Born in Brooklyn, New York, he's one of our country's most respected journalists. He holds a BA from NYU and a Master's degree from the University of Chicago.

He has worked as a reporter for a Chicago NBC affiliate, CNN, ABC, CBS Radio, and for other American news services. He's currently best known for being host of the National Public Radio show Talk of the Nation and as a senior correspondent on The NewsHour with Jim Lehrer He is a member of the National Association of Hispanic Journalists.

He's got a very serious, sincere style, yet a calm, soothing voice that makes you feel like you're talking with a friend (albeit a very smart, intellectual friend.)


I was in the Marriott in Portland, Oregon, leaving on an early morning flight back to New Jersey last October (after September 11, 2001). It's around 4:30am, and a few people who were at the conference I was at are sitting around, groggy-eyed, waiting for the airport shuttle, when a black limousine pulls up in front of the hotel. The driver gets out, has a name scribbled on a piece of paper. He walks over to us, and says: "Are any of you Ray?" We look at each other, and at him, and say no quietly, with sand in our eyes.

A few minutes later, I hear the elevator doors open, and a man walks to the reception desk to check out. Suddenly an extremely familiar voice fills the lobby, a voice trained by years on the radio. The Ray that the chauffeur was looking for was Ray Suarez, also sleepily checking out of the Marriott. He checks out, walks by us, and gets into his waiting limousine. I thought about asking to share the ride, but my conscience got the better of me.

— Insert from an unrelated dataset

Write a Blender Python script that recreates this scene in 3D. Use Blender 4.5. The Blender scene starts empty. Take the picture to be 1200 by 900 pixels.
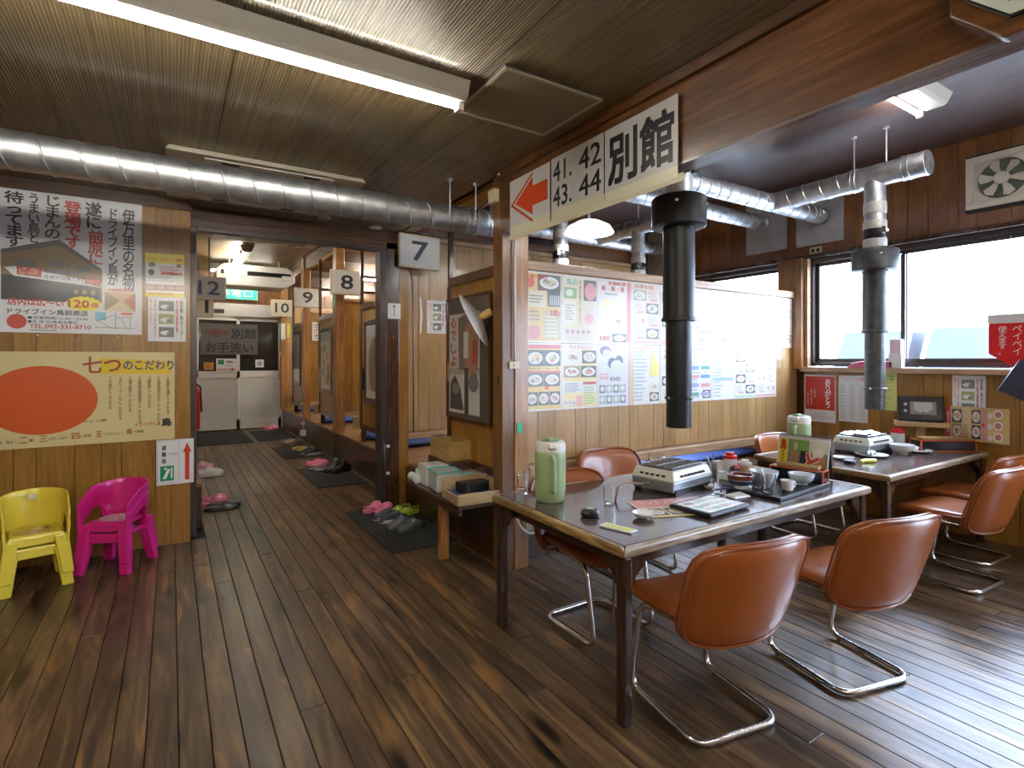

When I got to the airport many minutes later, I walked past the United ticket counter, and again spotted Mr. Suarez in line with the hundreds of people going back to Dulles Airport (I knew they weren't flying into Washington National. Just an ordinary guy in a flannel shirt, a bit shorter than I would have thought (like I'm one to talk about that), trying to get home. In the post-911 world, it seemed somehow comforting to be sharing my travel day with a journalist whose words were part of getting through it all.